Written request —
Below are some records. Pull every line that contains the word "script".
** Start **
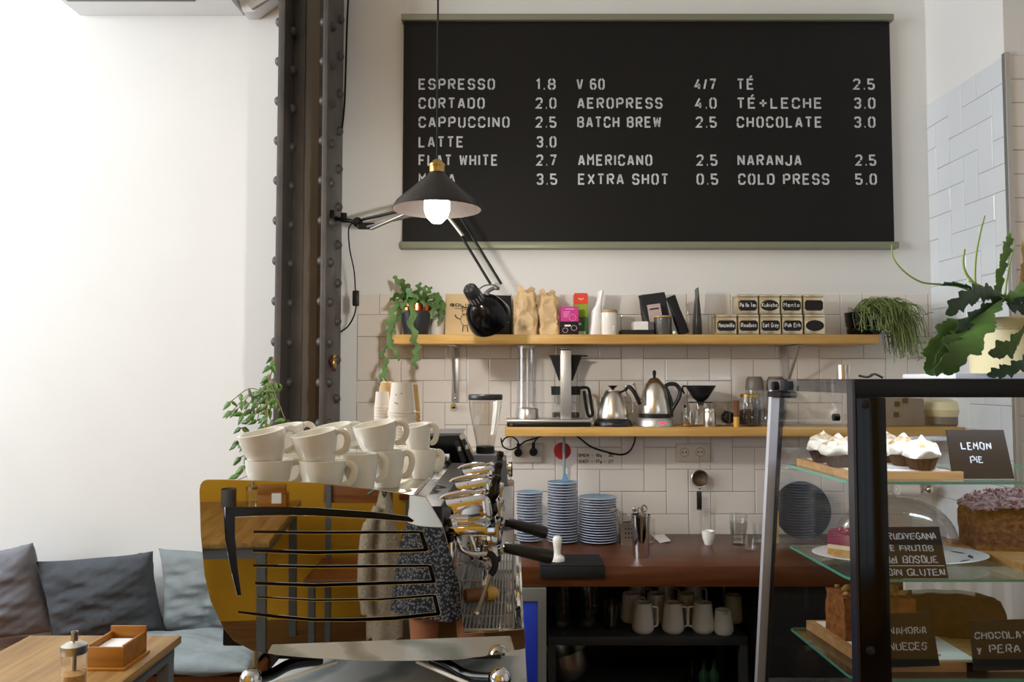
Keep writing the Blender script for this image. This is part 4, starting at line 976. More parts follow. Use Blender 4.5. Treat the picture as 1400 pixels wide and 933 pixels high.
# ------------------------------------------------------------------ lower shelf, left to right
LD = 3.47
def lx(px, d=LD): return X(px, d, 560)
t = thing('coffee_maker', 'aluminium filter coffee maker with clear water tower and black funnel, left on the lower shelf', 'coffee maker', (lx(750, 3.44), 3.5, LZ))
w0, w1 = X(693, 3.40, 575), X(808, 3.40, 575)
b = MB(); b.box((w0, 3.40, LZ + .002), (w1, 3.58, LZ + .018), M_BLACK, bevel=.004); b.box((w0 - .004, 3.397, LZ + .0185), (w1 + .003, 3.585, LZ + .031), M_ALU, bevel=.004); part('base', b, None, t, world=True)
b = MB(); b.cyl((w0 + .018, 3.399, LZ + .010), (w0 + .018, 3.391, LZ + .010), .006); part('switch', b, M_GREYP, t, world=True)
tc = at(720, 560, 3.49); tz = LZ + .0312
b = MB(); r = S(14, 3.49); b.lathe([(r * 1.22, tz), (r * 1.22, tz + .004), (r, tz + .07), (r * .98, Z(474, 3.49)), (r * .92, Z(474, 3.49)), (r * .92, tz + .06), (r * 1.1, tz)], seg=32, c=(tc.x, 3.49, 0)); part('water_tower', b, M_PLASTC, t, world=True)
b = MB(); b.lathe([(0, tz + .001), (r * 1.0, tz + .001), (r * 1.0, tz + .04), (r * .9, tz + .046), (r * .3, tz + .05), (0, tz + .05)], seg=28, c=(tc.x + .006, 3.49, 0)); part('heater', b, M_STEEL, t, world=True)
b = MB(); b.lathe([(r * .85, Z(477, 3.49)), (r * .9, Z(477, 3.49)), (r * .9, Z(473, 3.49)), (r * .85, Z(473, 3.49))], seg=28, c=(tc.x, 3.49, 0)); b.cyl((tc.x + .004, 3.49, tz + .03), (tc.x + .004, 3.49, Z(480, 3.49)), .004, M_WPLAST); part('tower_tube', b, M_GREYP, t, world=True)
xa, xb = X(766, 3.44, 520), X(781, 3.44, 520)
b = MB(); b.box((xa, 3.43, tz), (xb, 3.455, Z(479, 3.44)), bevel=.004); part('column', b, M_ALU, t, world=True)
b = MB(); b.box((xa, 3.43, Z(478.5, 3.44)), (xb, 3.50, Z(476, 3.44)), bevel=.001); part('column_top', b, M_GREYP, t, world=True)
fc = at(773.5, 500, 3.52); zt, zb2 = Z(486, 3.52), Z(521, 3.52); r = S(22.5, 3.52)
b = MB(); b.lathe([(0, zb2), (r * .42, zb2), (r * .97, zt - .004), (r * 1.04, zt - .003), (r * 1.04, zt), (r * .92, zt), (r * .36, zb2 + .006), (0, zb2 + .006)], seg=36, c=(fc.x, 3.52, 0)); b.box((fc.x + r, 3.512, zt - .006), (fc.x + r * 1.32, 3.528, zt), bevel=.002); part('filter_funnel', b, M_BLACKM, t, world=True)
b = MB(); b.lathe([(0, zb2 - .012), (.008, zb2 - .012), (.01, zb2 - .0005), (0, zb2 - .0005)], seg=12, c=(fc.x - .012, 3.52, 0)); part('drip_valve', b, M_WPLAST, t, world=True)
t = thing('carafe', 'glass carafe with black collar and handle standing on the coffee maker', 'carafe', (fc.x, 3.52, tz + .0005))
r = S(19.5, 3.52); hc = S(44, 3.52)
b = MB(); b.lathe([(0, 0), (r * .95, 0), (r, .004), (r, hc * .72), (r * .97, hc * .72), (r * .97, .005), (0, .004)], seg=32); part('glass_body', b, M_GL, t)
b = MB(); b.lathe([(r * .9, hc * .72), (r * 1.02, hc * .721), (r * 1.03, hc * .94), (r * 1.06, hc * .96), (r * 1.05, hc * .985), (0, hc * .985)], seg=32); part('collar', b, M_BLACKM, t)
b = MB(); b.lathe([(0, .005), (r * .96, .005), (r * .96, .024), (0, .024)], seg=28); part('coffee', b, M_COFFEE, t)
b = MB(); b.tube(cr([(r * .9, 0, hc * .92), (r * 1.35, 0, hc * .95), (r * 1.62, 0, hc * .86), (r * 1.8, 0, hc * .35), (r * 1.86, 0, hc * .14), (r * 1.72, 0, hc * .05), (r * 1.52, 0, hc * .13), (r * 1.36, 0, hc * .5), (r * 1.28, 0, hc * .84)], 6), .0068, seg=10); part('handle', b, M_BLACK, t)
# gooseneck kettle
t = thing('gooseneck_kettle', 'conical brushed steel gooseneck kettle with black lid knob, left of the dome kettle', 'kettle', (lx(838), LD, LZ))
r = S(25, LD)
b = MB(); b.lathe([(0, .001), (r * 1.03, .001), (r * 1.05, .006), (r * .98, .022), (r * .86, .032), (0, .032)], seg=40); part('power_base', b, M_PLAST, t)
b = MB(); b.lathe([(0, .0325), (r * .86, .0325), (r * .875, .038), (r * .8, .07), (r * .62, .12), (r * .46, S(46, LD)), (r * .42, S(47, LD)), (0, S(47, LD))], seg=40); part('body', b, M_STEEL, t)
b = MB(); z = S(47.2, LD); b.lathe([(0, z), (r * .41, z), (r * .38, z + .006), (0, z + .006)], seg=28); ld = part('lid', b, M_STEEL, t)
b = MB(); b.lathe([(0, z + .006), (.006, z + .006), (.007, z + .012), (.02, z + .022), (.02, z + .025), (0, z + .026)], seg=20); part('knob', b, M_BLACK, ld)
b = MB(); b.tube(cr([(r * .3, -.02, z - .006), (r * .62, -.03, z + .006), (r * .8, -.035, z + .02), (r * 1.05, -.045, z + .0), (r * 1.28, -.05, z - .038), (r * 1.38, -.05, z - .055)]), [.005] * 8 + [.0065] * 8 + [.0085] * 25, seg=10); part('handle', b, M_BLACK, t)
b = MB(); b.tube(cr([(r * .78, .02, .05), (r * 1.1, .035, .058), (r * 1.12, .04, .1), (r * 1.0, .04, .125), (r * .86, .045, .14), (r * .78, .04, z + .018), (r * .9, .04, z + .024)]), .0045, seg=8); part('spout', b, M_STEEL, t)
# dome kettle
t = thing('dome_kettle', 'domed brushed steel electric kettle with black handle on its grey base', 'kettle', (lx(895), LD, LZ))
r = S(24.5, LD); H = S(69, LD); zb0 = .037
b = MB(); b.lathe([(0, .001), (r * 1.06, .001), (r * 1.06, .005), (r * 1.0, .026), (r * .92, .036), (0, .036)], seg=40); pb = part('power_base', b, M_ALU, t)
b = MB(); b.box((r * .05, -r * 1.04, .014), (r * .38, -r * .9, .021), bevel=.002); part('red_display', b, M_REDLED, pb, 'glowing red display')
b = MB(); b.lathe([(0, zb0), (r * .87, zb0), (r * .88, zb0 + .015), (r * .86, zb0 + .017), (0, zb0 + .017)], seg=40); part('lower_band', b, M_PLAST, t)
z0 = zb0 + .0172
b = MB(); b.lathe([(0, z0), (r * .86, z0), (r * .87, z0 + .006), (r * .80, z0 + .05), (r * .68, z0 + .095), (r * .5, z0 + .128), (r * .36, z0 + .141), (r * .32, z0 + .143), (0, z0 + .143)], seg=40); part('body', b, M_STEEL, t)
b = MB(); b.lathe([(r * .36, z0 + .1412), (r * .28, z0 + .15), (r * .1, z0 + .156), (0, z0 + .156)], seg=30); ld = part('lid', b, M_STEEL, t)
b = MB(); b.lathe([(.006, z0 + .154), (.0055, z0 + .162), (.0085, z0 + .171), (.008, z0 + .182), (.003, z0 + .188), (0, z0 + .188)], seg=16); part('knob', b, M_BLACK, ld)
b = MB(); b.tube(cr([(r * .6, 0, z0 + .118), (r * .85, 0, z0 + .128), (r * 1.2, 0, z0 + .125), (r * 1.42, 0, z0 + .1), (r * 1.36, 0, z0 + .07), (r * 1.08, 0, z0 + .032), (r * .92, 0, z0 + .01)], 7), .009, seg=10); b.tube(cr([(r * .58, 0, z0 + .118), (r * .76, 0, z0 + .085), (r * .9, 0, z0 + .05), (r * .92, 0, z0 - .015)], 6), .0095, seg=10); part('handle', b, M_PLAST, t)
b = MB(); b.tube(cr([(-r * .7, -.01, z0 + .06), (-r * .95, -.015, z0 + .075), (-r * 1.05, -.015, z0 + .1), (-r * 1.12, -.015, z0 + .125), (-r * 1.22, -.015, z0 + .128)]), .0045, seg=8); part('spout', b, M_STEEL, t)
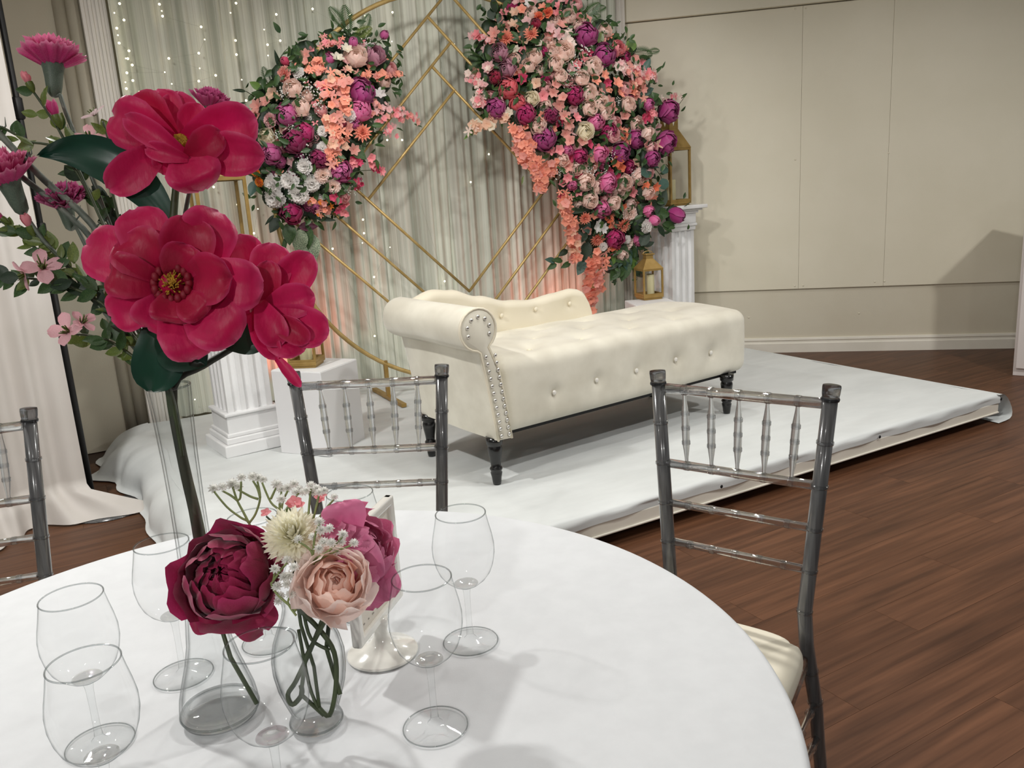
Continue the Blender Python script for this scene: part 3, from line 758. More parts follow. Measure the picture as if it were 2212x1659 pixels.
# curved back
def btop(x):
    pts = [(-0.02, 0.735), (0.10, 0.765), (0.20, 0.752), (0.35, 0.705), (0.52, 0.662), (0.66, 0.648), (0.80, 0.662), (0.92, 0.672), (0.98, 0.66), (1.01, 0.625), (1.035, 0.55), (1.045, 0.46)]
    for (xa, za), (xb, zb) in zip(pts, pts[1:]):
        if x <= xb:
            k = (x - xa) / (xb - xa); return za + (zb - za) * (k * k * (3 - 2 * k) if xb < 0.98 else k)
    return pts[-1][1]
bbt = [(0.20 + 0.0, 0.60), (0.50, 0.585), (0.80, 0.59)]
bbt = [sfloc(x, y, 0.535) for x, y in ((1085, 682), (1159, 668), (1232, 656))]
def backf(s, t):
    x = -0.02 + 1.065 * s; zt = btop(x); zb = 0.44
    th = 0.045
    # t goes up the front, over the top and down the rear
    if t < 0.45: z = zb + (zt - 0.03 - zb) * t / 0.45; y = 0.535
    elif t < 0.55: a = (t - 0.45) / 0.10 * pi; z = zt - 0.03 + 0.03 * sin(a); y = 0.535 + th * (1 - cos(a))
    else: z = zt - 0.03 - (zt - 0.03 - zb) * (t - 0.55) / 0.45; y = 0.535 + 2 * th
    if t < 0.5:
        for bx, bz in bbt:
            d2 = (x - bx) ** 2 + (z - bz) ** 2
            y += 0.010 * math.exp(-d2 / 0.0008) + 0.006 * math.exp(-d2 / 0.008)
    return Vector((x, y, z))
bk = MB().grid(backf, 70, 44)
for s in (0.0, 1.0):
    i0 = len(bk.v); ring_ = [backf(s, t / 44) for t in range(45)]
    bk.add(ring_, [tuple(range(45)) if s > 0 else tuple(range(44, -1, -1))])
bk.build('backrest', M['velvet_plain'], sf)
for bx, bz in bbt:
    MB().ball((bx, 0.538, bz), 0.011, 10, 6, (1, 0.6, 1)).build('back_button', M['velvet_plain'], sf)
lp = [(0.0, 0.0), (0.017, 0.0), (0.019, 0.012), (0.021, 0.03), (0.025, 0.05), (0.0215, 0.057), (0.025, 0.062), (0.0275, 0.067), (0.025, 0.073), (0.0205, 0.078), (0.023, 0.10), (0.029, 0.135), (0.031, 0.155), (0.028, 0.165), (0.0265, 0.170), (0.034, 0.174), (0.036, 0.205), (0.0, 0.205)]
lg = MB().lathe(lp, 20).mesh('leg'); lg.materials.append(M['black_wood'])
for x, y in ((0.005, 0.0), (1.452, 0.0), (0.005, 0.535), (1.452, 0.535)):
    o = link('leg', lg, sf); o.location = (x, y, 0)

# ------------------------------------------------------------------ left side: pole and drape
PB = at_z(203, 1098, 0); PB.z = 0
pl = thing('drape_pole', 'black pole of the pipe and drape stand at the left edge', 'stand', PB, 0)
MB().lathe([(0, 0), (0.016, 0), (0.016, 1.30), (0.0, 1.30)], 12).build('lower_tube', M['black'], pl)
MB().lathe([(0.0125, 1.28), (0.0125, 2.75), (0, 2.75)], 12).build('upper_tube', M['black'], pl)
zc1 = 0.80; zc2 = 1.80
for z in (1.28, 1.80):
    MB().lathe([(0.016, z - 0.045), (0.021, z - 0.04), (0.021, z + 0.04), (0.016, z + 0.045)], 12).build('collar', M['black'], pl)
bp2 = at_z(262, 1128, 0) - PB
MB().lathe([(0, 0), (0.17, 0), (0.17, 0.006), (0.03, 0.010), (0, 0.010)], 32, (0.085, -0.03, 0)).build('base_plate', M['steel_dark'], pl)
MB().tube([(0, 0, 0.012), (0.02, -0.01, 0.045), (0.06, -0.02, 0.03), (0.09, -0.03, 0.01)], 0.014, 8).build('base_bracket', M['black'], pl)
d0 = at_z(225, 1140, 0); d1 = at_z(0, 1212, 0); dd = (d1 - d0); dd.z = 0; dl = dd.length; dd.normalize(); dn = Vector((-dd.y, dd.x, 0))
if dn.dot(CAM - d0) < 0: dn = -dn
top0 = at_plane(-4, 30, PB, dn)
def drapef(s, t):
    z = 2.7 * (1 - t)
    L = 1.5
    x = 0.034 + s * L
    fold = 0.035 * sin(x * 17 + 0.6) + 0.018 * sin(x * 41 + z * 0.7) + 0.012 * sin(x * 73 + 1)
    y = 0.03 + fold * (0.5 + 0.5 * t)
    base = Vector((PB.x, PB.y, 0)) + dd * x + dn * y
    if t > 0.955:      # hem pooled on the floor
        k = (t - 0.955) / 0.045
        base = base + dn * (0.03 + 0.13 * k * (0.6 + 0.4 * sin(x * 13 + 1))) + dd * (-0.26 * min(1.0, k) * math.exp(-((x - 0.03) / 0.10) ** 2)) + dn * (0.06 * min(1.0, k) * math.exp(-((x - 0.10) / 0.08) ** 2))
        z = 0.121 * max(0.0, 1 - k) ** 1.4 + 0.010 + 0.022 * abs(sin(x * 22)) * k * (1 - k) * 4 * 0.6
    base.z = z
    return base
dr = MB().grid(drapef, 150, 90).build('white_drape', M['drape'])
tag(dr, 'white floor length drape pooled on the floor at the left edge', 'drape')
# ------------------------------------------------------------------ white cabinet at the right edge
cb = at_z(2187, 811, 0)
cab = thing('white_cabinet', 'tall white cabinet cut off by the right edge of the photo', 'cabinet', (cb.x, cb.y, 0), math.radians(-36))
o = MB().box((0.32, 0.22, 0.55), (0.64, 0.44, 1.10)).build('body', M['cabinet'], cab, False); bevel(o, 0.004)
o = MB().box((0.32, 0.22, 1.112), (0.66, 0.46, 0.024)).build('top', M['cabinet'], cab, False); bevel(o, 0.004)
o = MB().box((0.165, -0.009, 0.56), (0.30, 0.016, 1.02)).build('door', M['cabinet'], cab, False); bevel(o, 0.003)
o = MB().box((0.475, -0.009, 0.56), (0.30, 0.016, 1.02)).build('door', M['cabinet'], cab, False); bevel(o, 0.003)

# ------------------------------------------------------------------ round table and cloth
TC = Vector((-0.337, 0.905, 0)); TR = 0.642; TZ = 0.75
tb_ = thing('banquet_table', 'round banquet table hidden under a white tablecloth', 'table', TC)
MB().lathe([(0, 0.715), (TR - 0.012, 0.715), (TR - 0.008, 0.72), (TR - 0.008, 0.74), (TR - 0.012, 0.744), (0, 0.744)], 64).build('tabletop', M['box_white'], tb_)
for k in range(4):
    a = pi / 4 + k * pi / 2
    MB().lathe([(0, 0), (0.018, 0), (0.018, 0.715), (0, 0.715)], 10, (0.36 * cos(a), 0.36 * sin(a), 0)).build('leg', M['black'], tb_)
seat_angles = [math.atan2(y - TC.y, x - TC.x) for x, y in ((0.335, 1.45), (-0.352, 1.73), (-1.15, 1.49))]
def clothf(s, t):
    a = 2 * pi * s
    if t < 0.3:
        r = (TR - 0.010) * (t / 0.3); return Vector((r * cos(a), r * sin(a), TZ + 0.0008 * NZ.noise(Vector((r * cos(a) * 5, r * sin(a) * 5, 1)))))
    if t < 0.42:
        b = (t - 0.3) / 0.12 * pi / 2; r = TR - 0.010 + 0.010 * sin(b); return Vector((r * cos(a), r * sin(a), TZ - 0.010 + 0.010 * cos(b)))
    k = (t - 0.42) / 0.58
    r = TR + 0.002 + k * (0.012 + 0.020 * sin(a * 13 + 0.7) + 0.01 * sin(a * 29))
    for ca in seat_angles:      # pushed in by the chair seats
        da = abs((a - ca + pi) % (2 * pi) - pi)
        r -= 0.15 * math.exp(-(da / 0.33) ** 4) * min(1, max(0, (k - 0.05) / 0.3))
    return Vector((r * cos(a), r * sin(a), TZ - 0.010 - k * 0.728))
g = MB().grid(lambda s, t: clothf(t, s), 30, 160, wrapv=False)
tcl = g.build('tablecloth', M['table_cloth']); tcl.location = TC
tag(tcl, 'white tablecloth draped over the round banquet table', 'tablecloth')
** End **
Worked answer —
Keep writing the Blender script for this image. This is part 4, starting at line 976. More parts follow. Use Blender 4.5. Treat the picture as 1400 pixels wide and 933 pixels high.
Continue the Blender Python script for this scene: part 3, from line 758. More parts follow. Measure the picture as if it were 2212x1659 pixels.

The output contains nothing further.